■ RAW DATA:
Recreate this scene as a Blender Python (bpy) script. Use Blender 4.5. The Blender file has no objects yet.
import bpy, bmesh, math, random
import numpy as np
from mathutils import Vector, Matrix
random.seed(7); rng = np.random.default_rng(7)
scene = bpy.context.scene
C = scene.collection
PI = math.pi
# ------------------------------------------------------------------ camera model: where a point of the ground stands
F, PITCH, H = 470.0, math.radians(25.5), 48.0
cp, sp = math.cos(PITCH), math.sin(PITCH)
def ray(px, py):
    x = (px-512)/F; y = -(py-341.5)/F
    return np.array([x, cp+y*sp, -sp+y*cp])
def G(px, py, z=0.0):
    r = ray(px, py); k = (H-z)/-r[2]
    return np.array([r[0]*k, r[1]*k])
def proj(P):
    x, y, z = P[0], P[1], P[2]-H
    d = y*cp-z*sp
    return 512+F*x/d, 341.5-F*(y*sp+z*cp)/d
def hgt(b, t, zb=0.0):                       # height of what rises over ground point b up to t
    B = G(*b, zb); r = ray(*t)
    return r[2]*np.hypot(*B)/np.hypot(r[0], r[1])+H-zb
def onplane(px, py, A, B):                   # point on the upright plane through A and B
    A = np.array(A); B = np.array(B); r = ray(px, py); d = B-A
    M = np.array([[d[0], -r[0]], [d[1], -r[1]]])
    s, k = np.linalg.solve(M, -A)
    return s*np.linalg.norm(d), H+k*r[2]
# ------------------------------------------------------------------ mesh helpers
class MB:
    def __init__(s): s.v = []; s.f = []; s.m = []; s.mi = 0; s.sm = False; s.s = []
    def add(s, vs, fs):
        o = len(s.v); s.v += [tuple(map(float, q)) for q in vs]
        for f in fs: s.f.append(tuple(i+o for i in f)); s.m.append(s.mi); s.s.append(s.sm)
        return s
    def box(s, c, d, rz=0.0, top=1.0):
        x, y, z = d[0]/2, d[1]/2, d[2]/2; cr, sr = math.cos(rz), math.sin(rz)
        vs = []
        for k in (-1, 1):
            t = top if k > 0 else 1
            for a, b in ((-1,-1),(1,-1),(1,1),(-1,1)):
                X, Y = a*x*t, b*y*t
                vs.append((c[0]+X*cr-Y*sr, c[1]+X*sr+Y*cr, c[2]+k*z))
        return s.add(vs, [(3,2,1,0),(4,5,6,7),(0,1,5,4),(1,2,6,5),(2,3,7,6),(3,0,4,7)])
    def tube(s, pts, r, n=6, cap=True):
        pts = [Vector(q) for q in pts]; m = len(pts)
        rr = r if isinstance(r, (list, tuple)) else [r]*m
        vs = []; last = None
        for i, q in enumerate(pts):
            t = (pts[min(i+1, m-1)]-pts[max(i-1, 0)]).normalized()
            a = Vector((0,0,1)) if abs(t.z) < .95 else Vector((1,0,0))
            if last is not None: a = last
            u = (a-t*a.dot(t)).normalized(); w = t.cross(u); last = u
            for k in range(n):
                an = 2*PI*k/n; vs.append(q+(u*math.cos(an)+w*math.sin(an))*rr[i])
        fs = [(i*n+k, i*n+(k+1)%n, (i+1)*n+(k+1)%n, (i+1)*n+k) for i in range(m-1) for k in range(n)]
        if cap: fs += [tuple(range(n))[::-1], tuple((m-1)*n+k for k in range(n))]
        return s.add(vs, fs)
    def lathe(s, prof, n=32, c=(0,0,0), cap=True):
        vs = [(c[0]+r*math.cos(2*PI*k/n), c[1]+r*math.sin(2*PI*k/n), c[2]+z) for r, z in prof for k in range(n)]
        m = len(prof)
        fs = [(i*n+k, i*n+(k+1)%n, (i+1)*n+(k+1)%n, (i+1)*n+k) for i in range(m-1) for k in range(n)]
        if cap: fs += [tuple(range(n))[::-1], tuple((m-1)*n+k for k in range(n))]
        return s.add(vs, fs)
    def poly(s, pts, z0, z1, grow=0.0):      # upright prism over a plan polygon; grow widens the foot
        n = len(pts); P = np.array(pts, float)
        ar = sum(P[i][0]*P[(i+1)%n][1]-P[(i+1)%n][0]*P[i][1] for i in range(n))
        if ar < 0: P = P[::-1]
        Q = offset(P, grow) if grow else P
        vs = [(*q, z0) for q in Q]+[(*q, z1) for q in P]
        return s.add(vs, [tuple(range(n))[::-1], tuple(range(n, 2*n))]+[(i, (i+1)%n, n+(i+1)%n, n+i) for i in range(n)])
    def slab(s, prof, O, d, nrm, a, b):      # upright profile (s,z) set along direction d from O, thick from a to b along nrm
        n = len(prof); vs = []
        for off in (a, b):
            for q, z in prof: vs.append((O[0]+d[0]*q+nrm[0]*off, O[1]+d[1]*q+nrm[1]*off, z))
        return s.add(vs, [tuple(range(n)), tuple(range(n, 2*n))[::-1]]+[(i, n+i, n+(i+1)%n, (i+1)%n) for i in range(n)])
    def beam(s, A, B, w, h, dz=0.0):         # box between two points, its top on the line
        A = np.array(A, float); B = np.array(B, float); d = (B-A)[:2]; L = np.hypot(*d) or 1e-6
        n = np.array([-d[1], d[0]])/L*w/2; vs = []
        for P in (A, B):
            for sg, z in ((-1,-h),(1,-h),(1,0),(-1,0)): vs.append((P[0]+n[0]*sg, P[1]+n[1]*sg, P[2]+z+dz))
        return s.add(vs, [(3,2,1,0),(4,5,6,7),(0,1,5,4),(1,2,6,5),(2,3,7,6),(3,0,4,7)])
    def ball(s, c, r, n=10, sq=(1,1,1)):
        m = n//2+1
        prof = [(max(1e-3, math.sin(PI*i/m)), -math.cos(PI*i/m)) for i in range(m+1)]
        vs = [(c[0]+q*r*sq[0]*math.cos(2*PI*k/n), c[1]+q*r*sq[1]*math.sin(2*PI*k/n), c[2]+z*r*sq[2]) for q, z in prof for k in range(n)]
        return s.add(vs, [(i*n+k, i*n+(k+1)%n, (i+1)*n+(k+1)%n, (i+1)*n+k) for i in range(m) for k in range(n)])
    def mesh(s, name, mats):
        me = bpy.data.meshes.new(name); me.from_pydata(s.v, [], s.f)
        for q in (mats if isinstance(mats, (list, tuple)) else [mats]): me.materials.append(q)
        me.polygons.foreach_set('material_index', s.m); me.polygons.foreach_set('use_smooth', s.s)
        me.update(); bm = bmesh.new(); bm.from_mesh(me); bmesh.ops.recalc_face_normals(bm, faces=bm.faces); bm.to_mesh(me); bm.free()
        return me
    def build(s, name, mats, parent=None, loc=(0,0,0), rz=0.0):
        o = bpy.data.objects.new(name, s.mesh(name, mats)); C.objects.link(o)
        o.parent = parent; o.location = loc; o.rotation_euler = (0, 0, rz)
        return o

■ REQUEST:
Return the listing above word for word.

■ REPLY TO THE TASK:
Recreate this scene as a Blender Python (bpy) script. Use Blender 4.5. The Blender file has no objects yet.
import bpy, bmesh, math, random
import numpy as np
from mathutils import Vector, Matrix
random.seed(7); rng = np.random.default_rng(7)
scene = bpy.context.scene
C = scene.collection
PI = math.pi
# ------------------------------------------------------------------ camera model: where a point of the ground stands
F, PITCH, H = 470.0, math.radians(25.5), 48.0
cp, sp = math.cos(PITCH), math.sin(PITCH)
def ray(px, py):
    x = (px-512)/F; y = -(py-341.5)/F
    return np.array([x, cp+y*sp, -sp+y*cp])
def G(px, py, z=0.0):
    r = ray(px, py); k = (H-z)/-r[2]
    return np.array([r[0]*k, r[1]*k])
def proj(P):
    x, y, z = P[0], P[1], P[2]-H
    d = y*cp-z*sp
    return 512+F*x/d, 341.5-F*(y*sp+z*cp)/d
def hgt(b, t, zb=0.0):                       # height of what rises over ground point b up to t
    B = G(*b, zb); r = ray(*t)
    return r[2]*np.hypot(*B)/np.hypot(r[0], r[1])+H-zb
def onplane(px, py, A, B):                   # point on the upright plane through A and B
    A = np.array(A); B = np.array(B); r = ray(px, py); d = B-A
    M = np.array([[d[0], -r[0]], [d[1], -r[1]]])
    s, k = np.linalg.solve(M, -A)
    return s*np.linalg.norm(d), H+k*r[2]
# ------------------------------------------------------------------ mesh helpers
class MB:
    def __init__(s): s.v = []; s.f = []; s.m = []; s.mi = 0; s.sm = False; s.s = []
    def add(s, vs, fs):
        o = len(s.v); s.v += [tuple(map(float, q)) for q in vs]
        for f in fs: s.f.append(tuple(i+o for i in f)); s.m.append(s.mi); s.s.append(s.sm)
        return s
    def box(s, c, d, rz=0.0, top=1.0):
        x, y, z = d[0]/2, d[1]/2, d[2]/2; cr, sr = math.cos(rz), math.sin(rz)
        vs = []
        for k in (-1, 1):
            t = top if k > 0 else 1
            for a, b in ((-1,-1),(1,-1),(1,1),(-1,1)):
                X, Y = a*x*t, b*y*t
                vs.append((c[0]+X*cr-Y*sr, c[1]+X*sr+Y*cr, c[2]+k*z))
        return s.add(vs, [(3,2,1,0),(4,5,6,7),(0,1,5,4),(1,2,6,5),(2,3,7,6),(3,0,4,7)])
    def tube(s, pts, r, n=6, cap=True):
        pts = [Vector(q) for q in pts]; m = len(pts)
        rr = r if isinstance(r, (list, tuple)) else [r]*m
        vs = []; last = None
        for i, q in enumerate(pts):
            t = (pts[min(i+1, m-1)]-pts[max(i-1, 0)]).normalized()
            a = Vector((0,0,1)) if abs(t.z) < .95 else Vector((1,0,0))
            if last is not None: a = last
            u = (a-t*a.dot(t)).normalized(); w = t.cross(u); last = u
            for k in range(n):
                an = 2*PI*k/n; vs.append(q+(u*math.cos(an)+w*math.sin(an))*rr[i])
        fs = [(i*n+k, i*n+(k+1)%n, (i+1)*n+(k+1)%n, (i+1)*n+k) for i in range(m-1) for k in range(n)]
        if cap: fs += [tuple(range(n))[::-1], tuple((m-1)*n+k for k in range(n))]
        return s.add(vs, fs)
    def lathe(s, prof, n=32, c=(0,0,0), cap=True):
        vs = [(c[0]+r*math.cos(2*PI*k/n), c[1]+r*math.sin(2*PI*k/n), c[2]+z) for r, z in prof for k in range(n)]
        m = len(prof)
        fs = [(i*n+k, i*n+(k+1)%n, (i+1)*n+(k+1)%n, (i+1)*n+k) for i in range(m-1) for k in range(n)]
        if cap: fs += [tuple(range(n))[::-1], tuple((m-1)*n+k for k in range(n))]
        return s.add(vs, fs)
    def poly(s, pts, z0, z1, grow=0.0):      # upright prism over a plan polygon; grow widens the foot
        n = len(pts); P = np.array(pts, float)
        ar = sum(P[i][0]*P[(i+1)%n][1]-P[(i+1)%n][0]*P[i][1] for i in range(n))
        if ar < 0: P = P[::-1]
        Q = offset(P, grow) if grow else P
        vs = [(*q, z0) for q in Q]+[(*q, z1) for q in P]
        return s.add(vs, [tuple(range(n))[::-1], tuple(range(n, 2*n))]+[(i, (i+1)%n, n+(i+1)%n, n+i) for i in range(n)])
    def slab(s, prof, O, d, nrm, a, b):      # upright profile (s,z) set along direction d from O, thick from a to b along nrm
        n = len(prof); vs = []
        for off in (a, b):
            for q, z in prof: vs.append((O[0]+d[0]*q+nrm[0]*off, O[1]+d[1]*q+nrm[1]*off, z))
        return s.add(vs, [tuple(range(n)), tuple(range(n, 2*n))[::-1]]+[(i, n+i, n+(i+1)%n, (i+1)%n) for i in range(n)])
    def beam(s, A, B, w, h, dz=0.0):         # box between two points, its top on the line
        A = np.array(A, float); B = np.array(B, float); d = (B-A)[:2]; L = np.hypot(*d) or 1e-6
        n = np.array([-d[1], d[0]])/L*w/2; vs = []
        for P in (A, B):
            for sg, z in ((-1,-h),(1,-h),(1,0),(-1,0)): vs.append((P[0]+n[0]*sg, P[1]+n[1]*sg, P[2]+z+dz))
        return s.add(vs, [(3,2,1,0),(4,5,6,7),(0,1,5,4),(1,2,6,5),(2,3,7,6),(3,0,4,7)])
    def ball(s, c, r, n=10, sq=(1,1,1)):
        m = n//2+1
        prof = [(max(1e-3, math.sin(PI*i/m)), -math.cos(PI*i/m)) for i in range(m+1)]
        vs = [(c[0]+q*r*sq[0]*math.cos(2*PI*k/n), c[1]+q*r*sq[1]*math.sin(2*PI*k/n), c[2]+z*r*sq[2]) for q, z in prof for k in range(n)]
        return s.add(vs, [(i*n+k, i*n+(k+1)%n, (i+1)*n+(k+1)%n, (i+1)*n+k) for i in range(m) for k in range(n)])
    def mesh(s, name, mats):
        me = bpy.data.meshes.new(name); me.from_pydata(s.v, [], s.f)
        for q in (mats if isinstance(mats, (list, tuple)) else [mats]): me.materials.append(q)
        me.polygons.foreach_set('material_index', s.m); me.polygons.foreach_set('use_smooth', s.s)
        me.update(); bm = bmesh.new(); bm.from_mesh(me); bmesh.ops.recalc_face_normals(bm, faces=bm.faces); bm.to_mesh(me); bm.free()
        return me
    def build(s, name, mats, parent=None, loc=(0,0,0), rz=0.0):
        o = bpy.data.objects.new(name, s.mesh(name, mats)); C.objects.link(o)
        o.parent = parent; o.location = loc; o.rotation_euler = (0, 0, rz)
        return o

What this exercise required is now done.